Civil disobedience. This is the man who sneaked into the padlocked room where the tests were kept, put on gloves to prevent anyone from realizing that the tests had been tampered with, slit open the cellophane with a razor blade, photocopied the questions, and then used a lighter to melt the cellophane back together. People engaged in civil disobedience generally own up to their crimes rather than wait around to be discovered.

But then that would have defeated the purpose of Lewis’s actions. You see, he was fighting the power—the power of No Child Left Behind and the standardized test regime that the law helped to put in place. Lewis worked at a school where the kids were consistently failing. Parks Middle School is in a crime-ridden neighborhood. Lewis tells Aviv that when he was in a convenience store telling his students to go home and do their homework, a prostitute propositioned him. In the face of this crime and poverty, Lewis and the other teachers basically had no choice, as Aviv tells it.

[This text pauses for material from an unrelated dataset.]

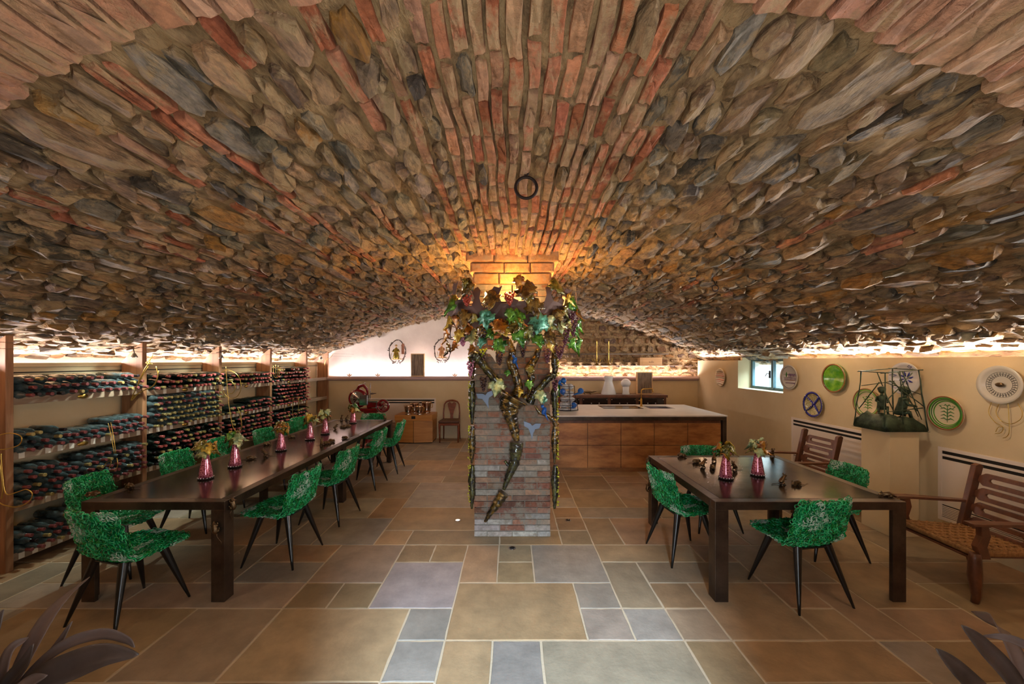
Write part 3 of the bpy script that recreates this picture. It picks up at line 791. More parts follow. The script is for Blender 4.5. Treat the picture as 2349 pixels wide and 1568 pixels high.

Parks never made AYP (adequate yearly progress) and so the school was in danger of being shut down and the teachers in danger of losing their jobs. At least that’s what Atlanta’s school superintendent Beverly Hall claimed. She was involved in the cheating as well. At any rate, Lewis wasn’t going to stand for that. “I’m not going to let the state slap [the students] in the face and say they’re failures.”

Way to go, Darmany Lewis. Except No Child Left Behind is not about telling students they’re failures. It’s about telling teachers, principals, and schools that they’re failing our students. When Michael Bloomberg tried to close the worst schools in New York, the unions trotted out teachers and parents and students to public hearings to say that the mayor shouldn’t tell students they’re failures. He wasn’t.

Aviv interviews no one who has found how much good teachers and good schools can turn kids lives around. There is no mention of the bad neighborhoods that high performing charter schools like KIPP or Success Academies operate in. No mention of the evidence from researchers like Eric Hanushek that getting rid of even the bottom 5 percent of teachers can have significant impact on student learning and even potential student earnings over the course of an education.

She does quote a former dean of education at Arizona State University, who says, “The people who say poverty is no excuse for low performance are now using teacher accountability as an excuse for doing nothing about poverty.” People who say poverty is no excuse for low performance are people who have seen the results of these charter schools and inner-city Catholic schools—institutions whose teachers truly take responsibility for the students and families they serve rather than making excuses for their low performance. To even suggest that there was something noble in the unethical actions of Darmany Lewis and his colleagues does a disservice to every teacher who finds a way to effectively teach poor children.